Sunday, May 1, 2011

Shuttering-in By Abraham Lincoln

When I was small, the homes on our town all had workable shutters on the outside of the windows. Some homes still had shutters on the inside of their windows.

It was then that every household had some sort of lace curtains hanging up on the windows and all had dark green window blinds that could be rolled up to let light from outside inside the room, or rolled down to keep outsiders from seeing in the room.

People shuttered themselves in at night. The doors were locked and the skeleton keys were left in the locks to they could not be picked.

Mother would, sometimes, pull a chair over and put the back up under the door knob – jammed there – to prevent anybody from pushing the door in.

My mother didn't seem to be afraid of anything but she would close the doors and bolt the doors with dead bolts, and lock them, leaving the keys in the locks.
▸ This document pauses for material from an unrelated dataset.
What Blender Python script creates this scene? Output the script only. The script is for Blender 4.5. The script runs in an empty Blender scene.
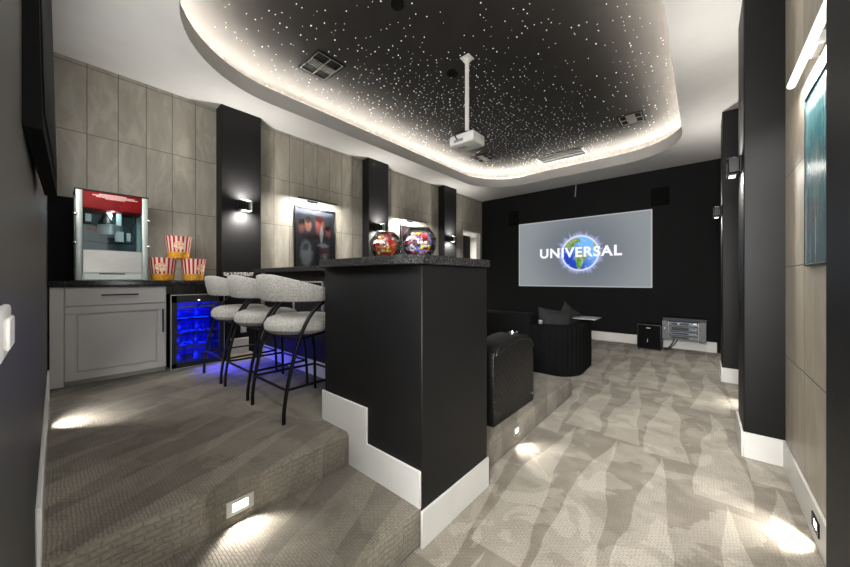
import bpy, bmesh, math, random
from mathutils import Vector, Matrix
random.seed(7)
PI = math.pi
SC = bpy.context.scene
COL = SC.collection

# ------------------------------------------------------------------ mesh building
class MB:
    """collects shapes into one bmesh, in world coordinates"""
    def __init__(self): self.bm = bmesh.new()
    def _merge(self, t, bevel=0, seg=2, ang=0.5):
        if bevel > 0:
            es = [e for e in t.edges if len(e.link_faces) == 2 and e.calc_face_angle(0) > ang]
            bmesh.ops.bevel(t, geom=es, offset=bevel, segments=seg, profile=0.5, affect='EDGES', clamp_overlap=True)
        m = bpy.data.meshes.new('tmp'); t.to_mesh(m); t.free()
        self.bm.from_mesh(m); bpy.data.meshes.remove(m)
        return self
    def box(self, x0, x1, y0, y1, z0, z1, bevel=0, seg=2, mat=None):
        t = bmesh.new(); bmesh.ops.create_cube(t, size=1)
        for v in t.verts:
            v.co = Vector(((x0+x1)/2 + v.co.x*(x1-x0), (y0+y1)/2 + v.co.y*(y1-y0), (z0+z1)/2 + v.co.z*(z1-z0)))
        if mat: t.transform(mat)
        return self._merge(t, bevel, seg)
    def prism(self, poly, axis, a0, a1, bevel=0, seg=2, ang=0.5):
        """poly in the two other axes (in x,y,z order), extruded along axis"""
        t = bmesh.new()
        def mk(p, a):
            c = list(p); c.insert('xyz'.index(axis), a); return t.verts.new(c)
        A = [mk(p, a0) for p in poly]; B = [mk(p, a1) for p in poly]
        t.faces.new(A); t.faces.new(B[::-1]); n = len(poly)
        for i in range(n): t.faces.new((A[i], B[i], B[(i+1) % n], A[(i+1) % n]))
        bmesh.ops.recalc_face_normals(t, faces=t.faces[:])
        return self._merge(t, bevel, seg, ang)
    def tube(self, pts, r, n=8, closed=False):
        t = bmesh.new(); P = [Vector(p) for p in pts]; rings = []; N = len(P); up = None
        for i in range(N):
            if closed: d = P[(i+1) % N] - P[i-1]
            else: d = P[min(i+1, N-1)] - P[max(i-1, 0)]
            d.normalize()
            if up is None:
                up = Vector((0, 0, 1)) if abs(d.z) < .9 else Vector((1, 0, 0))
            s = d.cross(up).normalized(); up = s.cross(d).normalized()
            rr = r[i] if isinstance(r, (list, tuple)) else r
            rings.append([t.verts.new(P[i] + (s*math.cos(2*PI*k/n) + up*math.sin(2*PI*k/n))*rr) for k in range(n)])
        for i in range(N if closed else N-1):
            a, b = rings[i], rings[(i+1) % N]
            for k in range(n): t.faces.new((a[k], a[(k+1) % n], b[(k+1) % n], b[k]))
        if not closed: t.faces.new(rings[0][::-1]); t.faces.new(rings[-1])
        bmesh.ops.recalc_face_normals(t, faces=t.faces[:])
        return self._merge(t)
    def lathe(self, prof, n=24, c=(0, 0, 0), axis='z', cap=True):
        t = bmesh.new(); rings = []
        for r, z in prof:
            ring = []
            for k in range(n):
                a = 2*PI*k/n; q = (r*math.cos(a), r*math.sin(a), z)
                if axis == 'x': q = (q[2], q[0], q[1])
                if axis == 'y': q = (q[0], q[2], q[1])
                ring.append(t.verts.new((c[0]+q[0], c[1]+q[1], c[2]+q[2])))
            rings.append(ring)
        for i in range(len(rings)-1):
            a, b = rings[i], rings[i+1]
            for k in range(n): t.faces.new((a[k], a[(k+1) % n], b[(k+1) % n], b[k]))
        if cap: t.faces.new(rings[0][::-1]); t.faces.new(rings[-1])
        bmesh.ops.recalc_face_normals(t, faces=t.faces[:])
        return self._merge(t)
    def ellipsoid(self, c, r, n=12, rot=None):
        t = bmesh.new(); bmesh.ops.create_uvsphere(t, u_segments=n*2, v_segments=n, radius=1)
        for v in t.verts:
            q = Vector((v.co.x*r[0], v.co.y*r[1], v.co.z*r[2]))
            if rot: q = rot @ q
            v.co = q + Vector(c)
        return self._merge(t)
    def quads(self, verts, faces):
        t = bmesh.new(); V = [t.verts.new(v) for v in verts]
        for f in faces: t.faces.new([V[i] for i in f])
        return self._merge(t)
    def build(self, name, mat, parent=None, smooth=True, off=None):
        bm = self.bm
        if off is None:
            off = Vector((0, 0, 0)); p = parent
            while p is not None: off = off + p.location; p = p.parent
        bm.transform(Matrix.Translation(-Vector(off)))
        if smooth:
            for f in bm.faces: f.smooth = True
            for e in bm.edges:
                if len(e.link_faces) == 2 and e.calc_face_angle(0) > 0.7: e.smooth = False
        m = bpy.data.meshes.new(name); bm.to_mesh(m); bm.free()
        if mat: m.materials.append(mat)
        o = bpy.data.objects.new(name, m); COL.objects.link(o)
        if parent is not None: o.parent = parent
        return o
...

During World War II, we were warned that no light would be permitted to leak out of any doors or windows. So the keyholes were taped over, if the keys were removed, so that not a ray of light could leak out and bring on a swarm of Japanese to bomb us as they did at Pearl Harbor. Somebody in town was supposed to go outside and look up and down their street to see if they could detect any light leaks.

I never once heard anybody say the Germans would be overhead and bomb us. We didn't think the Germans were bad people like the Japanese who were fond of beheading people and pushing splinters under fingernails.

None of us ever heard about the atrocities of the Nazi party and places like Auschwitz and the killing of 6 million Jews. That came as a shock to me as it did to the rest of the world outside the influence of Hitler's Germany.

I don't really know why we had to be shuttered-in but we were. As an adult, today, I can't imagine Gordon, Ohio was a target by any stretch of the imagination during World War II.

The search light emanating from Arlington, Ohio, that went round and round, stopped for a time. I didn't know it then but that searchlight was actually a locator beacon enabling airplanes to fly from Indianapolis, Indiana to Dayton, Ohio and beyond. The searchlight was along old US Route 40.

In the morning, the man of the house, if there was one at home, too old or feeble for the Draft, would go outside and unlock the closed shutters; opening them wide and folding them back to twist the shutter lock to keep them open and not slamming open and closed when a wind came up.

Sometimes the blinds in the house would remain drawn until mother wanted to see something in a darkened room and she would let the blind go back up.

I was always fascinated by the sun that streaked in the house after the blinds were pulled up. There would be these particles of dust floating around through the light disappearing in the shadows. I looked for the odd shaped ones to see if they would reappear. They never did.